The two have played basketball together since their AAU days with Team Mad in middle school and have carried that chemistry into high school — both playing wide receiver for the football team and guard for the basketball team.

Tuesday night against Sarasota, the two guards took over for the Indians, combining for 30 points and limiting turnovers as they held on for a 65-62 win at the TeePee.

“The first few weeks I felt way outta shape and kind of out of place,” said Weston, who joined the team late after football season along with Platt. “Right after Christmas break is where I felt like I got my legs back.

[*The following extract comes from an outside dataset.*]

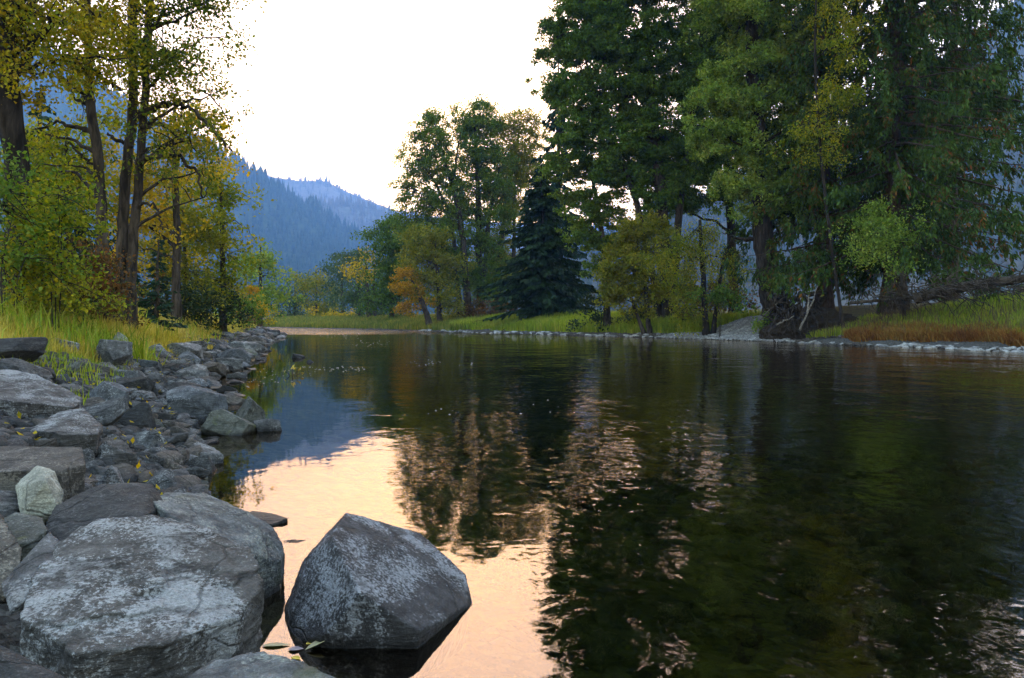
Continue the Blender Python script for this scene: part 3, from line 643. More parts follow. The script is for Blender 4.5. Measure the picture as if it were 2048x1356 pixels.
# the big right bank group
broadleaf('cottonwood_tree', 'huge dark green cottonwood filling the middle of the right bank', 'tree', 63,
    [[(1338, 640, .6), (1330, 500, .5), (1318, 350, .45), (1300, 150, .36), (1285, -50, .26), (1270, -300, .1)], [(1340, 560, .35), (1360, 400, .3), (1390, 200, .2), (1410, 0, .1)], [(1330, 520, .3), (1270, 380, .25), (1200, 220, .15), (1160, 80, .06)]],
    [(1150, 40, 50, 50), (1110, 90, 36, 34, 0, .8), (1130, 160, 46, 36), (1200, 120, 70, 60), (1180, 220, 60, 50), (1135, 270, 40, 34), (1250, 200, 70, 60), (1290, 90, 90, 70), (1220, 10, 80, 60), (1180, -60, 60, 50), (1300, -60, 120, 80),
     (1200, -180, 110, 90), (1330, -200, 140, 100), (1310, 270, 80, 60), (1240, 310, 60, 50), (1390, 180, 90, 80), (1420, 40, 90, 70), (1400, 310, 70, 60), (1320, 370, 60, 40), (1260, -330, 120, 100), (1430, -120, 100, 80)],
    leaf='deep', size=.22, clump=.36, dens=.66, per=52, seed=39, limbs=[[(1310, 300, .2), (1250, 270), (1180, 250), (1120, 265)], [(1300, 160, .18), (1230, 110), (1150, 60), (1090, 85)]])
broadleaf('cottonwood_tree', 'shadowy cottonwood standing behind the massive trunk', 'tree', 72,
    [[(1470, 640, .5), (1462, 450, .4), (1450, 200, .3), (1445, -100, .15)]],
    [(1360, 320, 70, 50), (1430, 400, 60, 40), (1460, 260, 80, 70), (1400, 120, 90, 80), (1520, 150, 90, 80), (1540, 300, 70, 60), (1340, 420, 50, 36), (1300, 330, 60, 50), (1500, 0, 120, 90), (1600, 100, 70, 70), (1480, -150, 140, 110)],
    leaf='deep', bark='black', size=.24, clump=.42, dens=.5, per=44, seed=54)
broadleaf('cottonwood_tree', 'fresh green cottonwood with layered boughs right of the black fir', 'tree', 66,
    [[(1215, 640, .3), (1210, 500, .22), (1190, 380, .15), (1170, 300, .06)]],
    [(1150, 330, 46, 34), (1200, 350, 50, 36), (1160, 400, 46, 36), (1215, 420, 46, 36), (1180, 465, 46, 30), (1225, 490, 40, 30), (1200, 520, 26, 20, 0, .7)],
    leaf='green', size=.22, clump=.36, dens=.55, per=46, seed=40, flat=.5)
broadleaf('cottonwood_tree', 'old cottonwood with a massive dark trunk above the exposed roots', 'tree', 51,
    [[(1562, 672, 1.05), (1545, 600, .85), (1528, 500, .72), (1520, 380, .62), (1512, 200, .5), (1500, 20, .42), (1495, -250, .2)]],
    [(1480, 130, 60, 46), (1545, 110, 56, 40), (1440, 190, 50, 40), (1510, 190, 60, 40), (1420, 260, 50, 40), (1490, 280, 50, 34), (1560, 340, 56, 36), (1610, 330, 50, 36), (1530, 390, 60, 34), (1480, 360, 40, 34), (1590, 400, 40, 28, 0, .8),
     (1500, 20, 90, 60), (1590, 40, 70, 60), (1570, 200, 50, 50), (1600, 260, 50, 40), (1480, -100, 130, 80), (1580, -120, 110, 90), (1520, -270, 150, 110), (1545, 560, 20, 24, -.8, .5), (1530, 640, 14, 18, -1, .6)],
    leaf='pale', bark='black', size=.21, clump=.32, dens=.62, per=50, seed=42, hang=.35, elong=.45, limbs=[[(1525, 470, .2), (1500, 480), (1470, 475), (1445, 465)], [(1520, 330, .22), (1470, 300), (1420, 280)]])
broadleaf('willow_tree', 'olive yellow leafy tree drooping over the green waterside grass', 'tree', 60,
    [[(1300, 640, .2), (1290, 560, .15), (1270, 470, .06)], [(1290, 640, .15), (1250, 560, .1), (1230, 510, .04)]],
    [(1265, 460, 46, 26), (1240, 500, 44, 30), (1290, 510, 46, 34), (1250, 555, 50, 34), (1225, 590, 30, 24), (1290, 580, 40, 32), (1310, 450, 34, 30, 0, .8)],
    leaf='olive', size=.2, clump=.34, dens=.55, per=46, seed=43, hang=.2)
broadleaf('willow_tree', 'trailing yellow green willow left of the massive trunk', 'tree', 54,
    [[(1412, 640, .22), (1405, 540, .18), (1400, 440, .1)], [(1425, 640, .16), (1445, 520, .12), (1470, 460, .05)]],
    [(1390, 460, 50, 30), (1370, 510, 32, 36), (1420, 510, 40, 34, 0, .7), (1372, 570, 24, 36), (1378, 615, 16, 24), (1460, 500, 34, 30, 0, .5), (1440, 560, 24, 24, 0, .5), (1340, 480, 30, 30, 0, .7)],
    leaf='yellowgreen', bark='black', size=.18, clump=.4, dens=.75, per=36, seed=44, hang=.9, elong=.4, flat=1.2)
shrub('dark overhanging bush beside the gravel slope', 52, [(1440, 590, 26, 14), (1480, 596, 18, 10)], 'deep', 45, size=.2, clump=.42)
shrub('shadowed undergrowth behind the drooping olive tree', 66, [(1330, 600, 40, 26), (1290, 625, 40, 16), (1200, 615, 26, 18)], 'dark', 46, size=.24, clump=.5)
shrub('brown autumn undergrowth between the willow and the dark bush', 58, [(1380, 600, 34, 22), (1440, 590, 34, 20)], 'rust', 47, size=.22, clump=.46)
conifer('cedar_tree', 'cedar with a straight trunk close behind the massive cottonwood', 'tree', 50, (1648, 640), (1650, -330), 118, leaf='cedar', bark='cedar', spray=1.0, sw=.10, step=.42, hang=1.5, rt=.5, start=.14, seed=48, nb=5, strands=4.8, rag=.55, droop=.42,
        profile=lambda q: (1 - q) ** .6 * (.62 + .38 * min(1, q * 3)), per=1.9)
conifer('cedar_tree', 'broad weeping cedar spreading widest over the right bank', 'tree', 47, (1786, 625), (1800, -420), 225, leaf='cedar', bark='cedar', spray=1.1, sw=.10, step=.34, hang=1.5, rt=.7, start=.12, seed=49, nb=6, strands=4.8, rag=.5, droop=.36,
        profile=lambda q: (1 - q) ** .6 * min(1, .75 + q * 1.6), per=1.8)
conifer('cedar_tree', 'rear cedar whose boughs reach the right picture edge', 'tree', 54, (1900, 610), (1915, -330), 150, leaf='cedar', bark='cedar', spray=1.2, sw=.11, step=.42, hang=1.5, rt=.5, start=.22, seed=50, nb=5, strands=4.8, rag=.55, droop=.4, per=1.7,
        profile=lambda q: (1 - q) ** .6 * min(1, .45 + q * 1.9))
broadleaf('cottonwood_tree', 'thin grey stemmed cottonwood with yellowing sprays in front of the cedars', 'tree', 43.5,
    [[(1690, 650, .1), (1665, 520, .09), (1640, 330, .08), (1632, 120, .075), (1630, -40, .05)]],
    [(1700, 195, 60, 24, 0, .9), (1650, 260, 26, 34, 0, .8), (1620, 300, 40, 18, 0, .8), (1665, 20, 70, 36, 0, .7), (1680, 90, 50, 26, 0, .6), (1610, 240, 26, 30, 0, .6), (1650, 160, 30, 26, 0, .6), (1640, -70, 80, 60)],
    leaf='yellowgreen', bark='black', size=.17, clump=.36, dens=.6, per=28, seed=51, hang=.4, elong=.5)
broadleaf('cottonwood_tree', 'small pale leaved tree hanging before the broad cedar', 'tree', 42,
    [[(1810, 640, .12), (1800, 540, .09), (1770, 440, .04)]],
    [(1760, 420, 44, 24), (1730, 450, 34, 24), (1780, 455, 44, 28), (1750, 485, 40, 20, 0, .8)], leaf='pale', bark='black', size=.18, clump=.38, dens=.8, per=36, seed=52, hang=.4, elong=.45)

# ------------------------------------------------------------------ rocks
RM = dict(
    grey=rock_mat('rock_grey', (.035, .034, .034), (.15, .143, .138), (.29, .28, .27), .35, var=.45),
    blue=rock_mat('rock_blue_grey', (.035, .036, .04), (.13, .132, .138), (.26, .262, .27), .3, var=.45),
    dark=rock_mat('rock_dark', (.012, .011, .0105), (.042, .039, .037), (.085, .08, .077), .3),
    brown=rock_mat('rock_brown', (.032, .026, .02), (.11, .092, .074), (.18, .155, .125), .4),
    moss=rock_mat('rock_mossy', (.032, .032, .024), (.11, .107, .09), (.17, .165, .145), .2, moss=.8),
    pale=rock_mat('rock_pale', (.16, .145, .115), (.33, .305, .245), (.40, .38, .33), .25, wet=False),
    layered=rock_mat('rock_layered', (.035, .029, .025), (.13, .118, .11), (.29, .283, .28), .8, var=.05, patchpos=.5),
    boulder=rock_mat('rock_boulder', (.016, .0145, .015), (.07, .065, .067), (.25, .25, .265), .25, var=.02, patchpos=.53),
    lichen=rock_mat('rock_lichen', (.05, .05, .05), (.18, .18, .175), (.25, .25, .21), .4, var=.05, moss=.35),
    white=rock_mat('stone_white', (.16, .155, .15), (.38, .37, .36), (.56, .55, .54), .1, wet=False, var=.4),
    bed=rock_mat('stone_algae', (.03, .032, .01), (.16, .16, .05), (.24, .235, .09), .1, wet=False, var=.45),
    cobble=rock_mat('stone_pale', (.13, .127, .122), (.30, .29, .28), (.50, .49, .48), .1, wet=False, var=.4),
)
def ico(sub):
    bm = bmesh.new(); bmesh.ops.create_icosphere(bm, subdivisions=sub, radius=1.0)
    v = np.array([x.co[:] for x in bm.verts]); f = np.array([[x.index for x in q.verts] for q in bm.faces]); bm.free()
    return v / np.linalg.norm(v, axis=1)[:, None], f
ICO = {k: ico(k) for k in (2, 3, 5, 6, 7)}

def star(dirs, nrm, d, p):
    p = p * 4.5
    "radius of the solid cut out by planes n.x = d, its edges worn round"
    q = np.clip(dirs @ nrm.T / d[None], 0, None)
    m = q.max(1, keepdims=True)
    return 1.0 / (m[:, 0] * ((q / m) ** p).sum(1) ** (1.0 / p))
def rough(dirs, r, amp, seed, sc=1.0):
    o = seed * 7.13
    n = .55 * fbm(dirs * 2.1 * sc + o, 3) + .5 * fbm(dirs * 6 * sc + o, 4) * .6 + .12 * np.abs(fbm(dirs * [7, 7, 19] * sc + o, 3))
    return r * (1 + amp * n)
def rock_shape(seed, cuts=13, p=22, amp=.12, sub=5, flat=False):
    r = np.random.default_rng(seed); d, f = ICO[sub]
    cuts = cuts - 3
    nrm = r.normal(size=(cuts, 3)); nrm /= np.linalg.norm(nrm, axis=1)[:, None]
    if flat: nrm = np.concatenate([nrm, [[.08, .05, 1], [0, 0, -1]]]); nrm /= np.linalg.norm(nrm, axis=1)[:, None]
    dd = .6 + .4 * r.random(len(nrm))
    if flat: dd[-2:] = .62
    box = np.array([[1, 0, 0], [-1, 0, 0], [0, 1, 0], [0, -1, 0], [0, 0, 1], [0, 0, -1.]])
    q = Euler(r.normal(size=3) * .5).to_matrix(); box = box @ np.array(q)
    nrm = np.concatenate([nrm, box]); dd = np.concatenate([dd, .8 + .15 * r.random(6)])
    v = d * rough(d, star(d, nrm, dd, p), amp, seed)[:, None]
    v /= np.abs(v).max(0)
    return v, f
def hull_rock(name, label, pts, mat, seed, p=26, amp=.05, sub=6, ledge=0.0):
    "a boulder of its own from the corner points read off the photograph"
    pts = np.array(pts, float); c = (pts.max(0) + pts.min(0)) / 2; q = pts - c
    bm = bmesh.new()
    for x in q: bm.verts.new(x)
    res = bmesh.ops.convex_hull(bm, input=bm.verts); bm.normal_update()
    pl = [(np.array(f.normal[:]), f.calc_center_median()) for f in bm.faces]; bm.free()
    N, D = [], []
    for n, m in pl:
        dd = float(np.dot(n, np.array(m[:])))
        if dd < 0: n, dd = -n, -dd
        if any(np.dot(n, k) > .995 and abs(dd - e) < .02 for k, e in zip(N, D)): continue
        N.append(n); D.append(max(dd, .02))
    d, f = ICO[sub]; ext = (q.max(0) - q.min(0)) / 2
    du = d * ext; du /= np.linalg.norm(du, axis=1)[:, None]
    r = star(du, np.array(N), np.array(D), p * 1.2)
    v = du * r[:, None]
    s = ext.mean(); o = seed * 3.7
    nn = fbm(v / s * 1.6 + o, 4) * .8 + .45 * fbm(v / s * 6 + o, 4) + .34 * fbm(v / s * 19 + o, 4)
    if ledge:
        w = v / s * [1.1, 1.8, 4.5] + .5 * fbm(v / s * 2 + o, 3)[:, None]
        k = fbm(w + o, 3); nn = nn + ledge * (np.clip((k - .02) * 9, -1, 1) * .55 - np.exp(-(k / .05) ** 2) * .6)
    v = v + du * (nn * amp * s)[:, None]
    o_ = link(name, make_mesh(name, v, [f], RM[mat], True)); o_.location = c
    tag(o_, label, 'rock', 'big rocks of the left shore')
    HERO.append((c[0], c[1], max(ext[0], ext[1]) * .8)); return o_
HERO = []
def Q(*a): return [P(*x) for x in a]
def low(pts, z, k=1.0):
    pts = np.array(pts); c = pts.mean(0); q = c + (pts - c) * k; q[:, 2] = z; return list(q)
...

But now I feel like I’m right where I need to be.”

If this game were played a few weeks ago, however, Venice (7-6) might have blown its lead.

The Indians lost five of six games from Nov. 24 to Dec. 28, including back-to-back losses by five points or less — as crucial turnovers and fouls soured the end of games.

Since then, they’ve won five of their last six.

It was looking like Venice was in for a bad case of deja vu toward the end on Tuesday, though.

Venice scored 22 points in the third quarter as Platt, Weston, Tristan Burroughs, Michael Clayton and KJ Slaton all scored — taking a 13-point lead into the fourth quarter.

That lead wouldn’t be enough to avoid a scare, though.

Sarasota went on a scoring run that included five 3-pointers (two from Ashton Orton and three from Larsen Carr) to cut the Venice lead to 61-57 with under two minutes to play.

But the Indians had a plan.

They kept the ball in the hands of Weston — who made two two-pointers and shot 6-for-6 on free-throws in the fourth — to hold off the late charge.

It hasn’t just been Platt and Weston, as forward Tristan Burroughs (16 points, 4 rebounds) has been a much-needed presence in the post and guard Michael Clayton (7 points, 3 rebounds) has provided a spark at times.

But there’s no doubt that the Indians’ two junior guards are at the heart of their success — even though it took some time for them to catch up to speed.

“The kids who were here all summer have a really good concept of running the offense and getting in position,” Montgomery said. “Jay and Myles make the plays happen, and the kids who have been here know if they’re in the right spot, they’ll get it to them.

“When (assistant coach) Danny (Arden) and I practiced with them, we were Jayshon and Myles. We would cut and get them the open shots. We told them, ‘When Jay and Myles get here, that’s what it’s gonna be. You better be ready with your head on a swivel because they don’t miss open guys.”